(3D scene scripts)
[start]

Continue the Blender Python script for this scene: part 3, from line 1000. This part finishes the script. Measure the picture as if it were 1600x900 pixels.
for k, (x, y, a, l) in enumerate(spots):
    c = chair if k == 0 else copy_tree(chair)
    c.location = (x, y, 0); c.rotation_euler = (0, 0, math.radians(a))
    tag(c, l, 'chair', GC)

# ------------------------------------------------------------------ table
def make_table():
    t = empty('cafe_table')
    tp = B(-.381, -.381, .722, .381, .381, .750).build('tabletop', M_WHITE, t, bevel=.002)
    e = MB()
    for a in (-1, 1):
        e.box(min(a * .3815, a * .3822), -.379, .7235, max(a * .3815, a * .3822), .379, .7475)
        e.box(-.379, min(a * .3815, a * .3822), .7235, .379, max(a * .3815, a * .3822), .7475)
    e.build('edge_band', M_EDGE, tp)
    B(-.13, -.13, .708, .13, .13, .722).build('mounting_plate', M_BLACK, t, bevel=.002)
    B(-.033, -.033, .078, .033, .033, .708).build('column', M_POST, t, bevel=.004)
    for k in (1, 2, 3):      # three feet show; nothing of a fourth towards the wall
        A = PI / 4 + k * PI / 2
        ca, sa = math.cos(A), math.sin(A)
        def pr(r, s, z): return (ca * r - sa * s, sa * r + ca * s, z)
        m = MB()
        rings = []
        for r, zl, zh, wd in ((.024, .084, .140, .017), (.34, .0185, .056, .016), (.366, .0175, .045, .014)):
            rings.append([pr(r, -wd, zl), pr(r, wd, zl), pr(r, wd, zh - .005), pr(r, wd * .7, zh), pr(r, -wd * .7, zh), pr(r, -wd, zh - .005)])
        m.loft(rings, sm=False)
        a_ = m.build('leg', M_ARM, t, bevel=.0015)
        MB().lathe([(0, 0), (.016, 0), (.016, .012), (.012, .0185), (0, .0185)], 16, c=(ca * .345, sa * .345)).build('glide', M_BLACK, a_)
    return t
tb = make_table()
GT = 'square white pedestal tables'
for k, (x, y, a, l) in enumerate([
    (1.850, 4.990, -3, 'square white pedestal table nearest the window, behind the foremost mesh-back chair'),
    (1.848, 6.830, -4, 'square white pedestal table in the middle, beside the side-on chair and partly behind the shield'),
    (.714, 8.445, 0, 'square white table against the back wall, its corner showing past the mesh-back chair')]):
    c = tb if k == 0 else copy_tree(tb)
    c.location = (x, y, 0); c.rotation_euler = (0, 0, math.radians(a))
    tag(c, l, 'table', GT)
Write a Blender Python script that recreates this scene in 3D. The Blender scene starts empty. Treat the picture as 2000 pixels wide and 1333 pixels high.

[end]

All of the entries should be written out again exactly.

Continue the Blender Python script for this scene: part 3, from line 1000. This part finishes the script. Measure the picture as if it were 1600x900 pixels.
for k, (x, y, a, l) in enumerate(spots):
    c = chair if k == 0 else copy_tree(chair)
    c.location = (x, y, 0); c.rotation_euler = (0, 0, math.radians(a))
    tag(c, l, 'chair', GC)

# ------------------------------------------------------------------ table
def make_table():
    t = empty('cafe_table')
    tp = B(-.381, -.381, .722, .381, .381, .750).build('tabletop', M_WHITE, t, bevel=.002)
    e = MB()
    for a in (-1, 1):
        e.box(min(a * .3815, a * .3822), -.379, .7235, max(a * .3815, a * .3822), .379, .7475)
        e.box(-.379, min(a * .3815, a * .3822), .7235, .379, max(a * .3815, a * .3822), .7475)
    e.build('edge_band', M_EDGE, tp)
    B(-.13, -.13, .708, .13, .13, .722).build('mounting_plate', M_BLACK, t, bevel=.002)
    B(-.033, -.033, .078, .033, .033, .708).build('column', M_POST, t, bevel=.004)
    for k in (1, 2, 3):      # three feet show; nothing of a fourth towards the wall
        A = PI / 4 + k * PI / 2
        ca, sa = math.cos(A), math.sin(A)
        def pr(r, s, z): return (ca * r - sa * s, sa * r + ca * s, z)
        m = MB()
        rings = []
        for r, zl, zh, wd in ((.024, .084, .140, .017), (.34, .0185, .056, .016), (.366, .0175, .045, .014)):
            rings.append([pr(r, -wd, zl), pr(r, wd, zl), pr(r, wd, zh - .005), pr(r, wd * .7, zh), pr(r, -wd * .7, zh), pr(r, -wd, zh - .005)])
        m.loft(rings, sm=False)
        a_ = m.build('leg', M_ARM, t, bevel=.0015)
        MB().lathe([(0, 0), (.016, 0), (.016, .012), (.012, .0185), (0, .0185)], 16, c=(ca * .345, sa * .345)).build('glide', M_BLACK, a_)
    return t
tb = make_table()
GT = 'square white pedestal tables'
for k, (x, y, a, l) in enumerate([
    (1.850, 4.990, -3, 'square white pedestal table nearest the window, behind the foremost mesh-back chair'),
    (1.848, 6.830, -4, 'square white pedestal table in the middle, beside the side-on chair and partly behind the shield'),
    (.714, 8.445, 0, 'square white table against the back wall, its corner showing past the mesh-back chair')]):
    c = tb if k == 0 else copy_tree(tb)
    c.location = (x, y, 0); c.rotation_euler = (0, 0, math.radians(a))
    tag(c, l, 'table', GT)
Write a Blender Python script that recreates this scene in 3D. The Blender scene starts empty. Treat the picture as 2000 pixels wide and 1333 pixels high.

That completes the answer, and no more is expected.